Каждая сценическая постановка пьес Чехова являлась переводом в широком смысле с одного языка на другой. Диалоги действующих лиц пьес стали объектом пристального внимания режиссеров-постановщиков, стремящихся максимально донести авторское, скрытое в тексте через интонации, жесты, паузы и прочее. К.С. Станиславский писал: «...у меня не было ни одного спектакля, несмотря на то, что пьеса игралась сотни раз, чтобы я не делал новых открытий в давно знакомом тексте и в не раз пережитых чувствах роли. Глубина чеховских произведений для вдумчивого и чуткого актера неисчерпаема»14. А.А. Брудный замечает, что «в процессе диалога речевое выражение мысли выступает в сокращенной форме, многое здесь остается «в подтексте». И не удивительно, что там, где диалог имитируется, то есть на сцене — там начал имитироваться не только текст диалога, но и подтекст»15.
В. Гофман отметил, что произведения Чехова обладают глубиной и поэтому трудны для восприятия тех читателей, которые привыкли «скользить по поверхности» текста16. Говоря о драматургии Чехова, отмечая такие ее составляющие, как недомолвки, намеки, жестовую иносказательность, прерывистость, эмфатичность и особое интонационное движение речи, Гофман не употребляет термины «подтекст» или «подводное течение», хотя все перечисленное как раз свидетельствует об их наличии. В. Гофман говорит, что у Чехова есть «слова-жесты, которые как слова безразличны». Таковыми в «Трех сестрах» являются фразы Маши («У лукоморья дуб зеленый...»), Соленого («Цип-цип-цип...»; «Он ахнуть не успел, как на него медведь насел...»), Чебутыкина («Тара-ра... бумбия... сижу на тумбе я...») и т. п. Гофман отмечает: «...нередко персонажи не только не сообщают, не выражают мыслей и настроений..., но даже пользуясь для обнаружения мыслей и чувств словом-жестом, лишь отдаленно намекают на них, как бы прячут их, подменяя симптомы, как бы обманывая насчет подлинных мыслей и переживаний»17. Несмотря на контекстную бессмысленность, такие слова намекают на то или иное психологическое состояние персонажа: ««Почти не значащие», свободные от объективного смысла-значения, слова и фразы «значат» в другом отношении, как психические реакции на среду, реакции почти непроизвольные»18.

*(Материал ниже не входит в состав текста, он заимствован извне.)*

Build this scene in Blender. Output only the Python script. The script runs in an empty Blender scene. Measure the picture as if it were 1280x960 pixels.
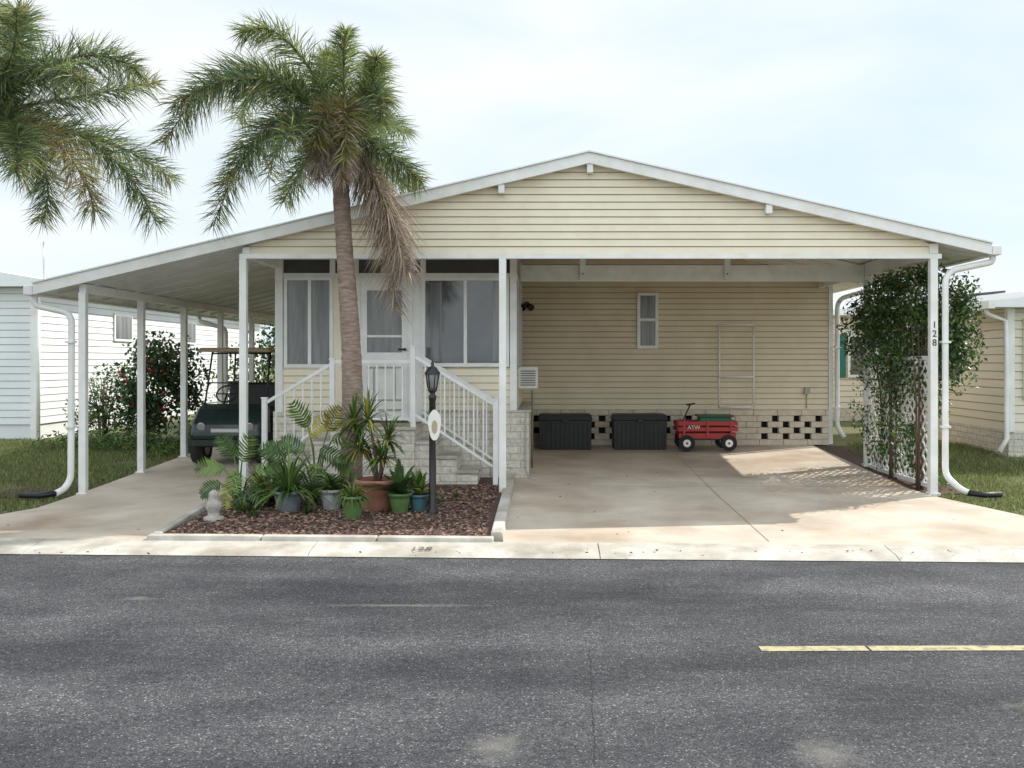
import bpy, math, random
import numpy as np
from mathutils import Vector, Matrix
random.seed(7); rng=np.random.default_rng(7)
S=bpy.context.scene
R=math.radians

# ------------------------------------------------------------------ materials
def nodes(name):
    m=bpy.data.materials.new(name); m.use_nodes=True
    nt=m.node_tree; b=nt.nodes['Principled BSDF']
    return m,nt,b
def mat(name,c,rough=.6,c2=None,scale=3.0,detail=6,bump=0,bscale=60,metal=0,spec=.5,stretch=None,c3=None,s3=.5,lo=.35,hi=.65,lo3=.42,hi3=.66):
    m,nt,b=nodes(name); N=nt.nodes; L=nt.links
    b.inputs['Roughness'].default_value=rough; b.inputs['Metallic'].default_value=metal
    b.inputs['Specular IOR Level'].default_value=spec
    b.inputs['Base Color'].default_value=(*c,1)
    tc=N.new('ShaderNodeNewGeometry'); mp=N.new('ShaderNodeMapping')
    L.new(tc.outputs['Position'],mp.inputs['Vector'])
    if stretch: mp.inputs['Scale'].default_value=stretch
    out=None
    if c2 is not None:
        n=N.new('ShaderNodeTexNoise'); n.inputs['Scale'].default_value=scale; n.inputs['Detail'].default_value=detail
        n.inputs['Roughness'].default_value=.6
        L.new(mp.outputs[0],n.inputs['Vector'])
        r=N.new('ShaderNodeValToRGB'); r.color_ramp.elements[0].position=lo; r.color_ramp.elements[1].position=hi
        r.color_ramp.elements[0].color=(*c,1); r.color_ramp.elements[1].color=(*c2,1)
        L.new(n.outputs['Fac'],r.inputs[0]); out=r.outputs[0]
    if c3 is not None:
        n=N.new('ShaderNodeTexNoise'); n.inputs['Scale'].default_value=s3; n.inputs['Detail'].default_value=7
        L.new(tc.outputs['Position'],n.inputs['Vector'])
        r=N.new('ShaderNodeValToRGB'); r.color_ramp.elements[0].position=lo3; r.color_ramp.elements[1].position=hi3
        r.color_ramp.elements[0].color=(1,1,1,1); r.color_ramp.elements[1].color=(*c3,1)
        L.new(n.outputs['Fac'],r.inputs[0])
        mx=N.new('ShaderNodeMix'); mx.data_type='RGBA'; mx.blend_type='MULTIPLY'; mx.inputs[0].default_value=1
        L.new(out,mx.inputs[6]); L.new(r.outputs[0],mx.inputs[7]); out=mx.outputs[2]
    if out: L.new(out,b.inputs['Base Color'])
    if bump:
        n=N.new('ShaderNodeTexNoise'); n.inputs['Scale'].default_value=bscale; n.inputs['Detail'].default_value=4
        L.new(mp.outputs[0],n.inputs['Vector'])
        bp=N.new('ShaderNodeBump'); bp.inputs['Strength'].default_value=bump; bp.inputs['Distance'].default_value=.02
        L.new(n.outputs['Fac'],bp.inputs['Height']); L.new(bp.outputs[0],b.inputs['Normal'])
    return m
def leafmat(name,c,rough=.5,trans=.25):
    m,nt,b=nodes(name); N=nt.nodes; L=nt.links
    g=N.new('ShaderNodeNewGeometry')
    r=N.new('ShaderNodeHueSaturation'); r.inputs['Color'].default_value=(*c,1)
    mr=N.new('ShaderNodeMapRange'); mr.inputs[3].default_value=.5; mr.inputs[4].default_value=1.6
    L.new(g.outputs['Random Per Island'],mr.inputs[0]); L.new(mr.outputs[0],r.inputs['Value'])
    L.new(r.outputs[0],b.inputs['Base Color']); b.inputs['Roughness'].default_value=rough
    if trans<=0: return m
    t=N.new('ShaderNodeBsdfTranslucent'); L.new(r.outputs[0],t.inputs['Color'])
    mx=N.new('ShaderNodeMixShader'); mx.inputs[0].default_value=trans
    L.new(b.outputs[0],mx.inputs[1]); L.new(t.outputs[0],mx.inputs[2])
    L.new(mx.outputs[0],N['Material Output'].inputs['Surface'])
    return m
def brickmat(name,c1,c2,mortar,w,h,msize=.012,bump=.6):
    m,nt,b=nodes(name); N=nt.nodes; L=nt.links
    g=N.new('ShaderNodeNewGeometry'); sp=N.new('ShaderNodeSeparateXYZ'); cb=N.new('ShaderNodeCombineXYZ')
    L.new(g.outputs['Position'],sp.inputs[0])
    ad=N.new('ShaderNodeMath'); ad.operation='ADD'; L.new(sp.outputs['X'],ad.inputs[0]); L.new(sp.outputs['Y'],ad.inputs[1])
    L.new(ad.outputs[0],cb.inputs['X']); L.new(sp.outputs['Z'],cb.inputs['Y'])
    t=N.new('ShaderNodeTexBrick'); L.new(cb.outputs[0],t.inputs['Vector'])
    t.inputs['Scale'].default_value=1; t.inputs['Brick Width'].default_value=w; t.inputs['Row Height'].default_value=h
    t.inputs['Mortar Size'].default_value=msize; t.inputs['Mortar Smooth'].default_value=.3
    t.inputs['Color1'].default_value=(*c1,1); t.inputs['Color2'].default_value=(*c2,1); t.inputs['Mortar'].default_value=(*mortar,1)
    n=N.new('ShaderNodeTexNoise'); n.inputs['Scale'].default_value=22; n.inputs['Detail'].default_value=6; L.new(g.outputs['Position'],n.inputs['Vector'])
    r=N.new('ShaderNodeValToRGB'); r.color_ramp.elements[0].position=.3; r.color_ramp.elements[1].position=.7
    r.color_ramp.elements[0].color=(.78,.77,.74,1); r.color_ramp.elements[1].color=(1.1,1.1,1.08,1); L.new(n.outputs['Fac'],r.inputs[0])
    mx=N.new('ShaderNodeMix'); mx.data_type='RGBA'; mx.blend_type='MULTIPLY'; mx.inputs[0].default_value=1
    L.new(t.outputs['Color'],mx.inputs[6]); L.new(r.outputs[0],mx.inputs[7])
    L.new(mx.outputs[2],b.inputs['Base Color']); b.inputs['Roughness'].default_value=.85
    m2=N.new('ShaderNodeMath'); m2.operation='MULTIPLY_ADD'; m2.inputs[1].default_value=-1.2
    L.new(t.outputs['Fac'],m2.inputs[0]); L.new(n.outputs['Fac'],m2.inputs[2])
    bp=N.new('ShaderNodeBump'); bp.inputs['Strength'].default_value=bump; bp.inputs['Distance'].default_value=.03
    L.new(m2.outputs[0],bp.inputs['Height']); L.new(bp.outputs[0],b.inputs['Normal'])
    return m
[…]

Упоминание о «подводном течении» Чехова также находим в статье Н.П. Люлько «Новаторство Чехова-драматурга». Разноаспектно рассматривая чеховские диалоги в драмах, исследователь приходит к выводу, что специфику драматургии Чехова составляет диалог, где соотношением реплик создается второй смысловой план — подтекст19. Такой тип диалога наиболее характерен для Чехова-драматурга, считает Люлько. Диалоги с подтекстом в пьесах Чехова встречаются особенно часто. Среди средств, создающих подтекст, Люлько выделяет несоотнесенность значений слова в репликах участников диалога, использование прямого и переносного значений слов, «освобождение» диалога от значимых слов, расстановку и последовательность реплик двух параллельных диалогов, где учитывается смысловое содержание реплик. Значительная роль в чеховской драме принадлежит сценическому жесту, который используется и самостоятельно, и наряду с другими стилистическими средствами.
Н.И. Бахмутова, написавшая статью «Подводное течение в пьесе «Чайка»», называет «подводное течение» «характернейшей чертой чеховского стиля»20. Исследовательница считает его «приемом изображения внутреннего состояния человека в какой-то определенный момент»21. «Подводное течение» передает внутренний мир героев при помощи разрыва прямого значения реплики и нового смысла, который она получает в контексте. Прямой смысл реплик подчеркнуто не соответствует их эмоциональному наполнению, что помогает Чехову подспудно, не говоря явно, передать внутреннее состояние персонажа в определенной ситуации.
Бахмутова выделяет несколько типов «подводного течения» в зависимости от характера отношения прямого значения реплики и ее выразительного смысла в пьесе, а также в зависимости от ее функции:
1. Символическое звучание реплик и диалогов, связанных с мотивом чайки;
2. «Подводное течение», связанное с особыми способами обнаружения «внутреннего потока сознания»;
3. Эмоционально-экспрессивная выразительность отдельных реплик, диалогов и «сквозных тем» бытового характера.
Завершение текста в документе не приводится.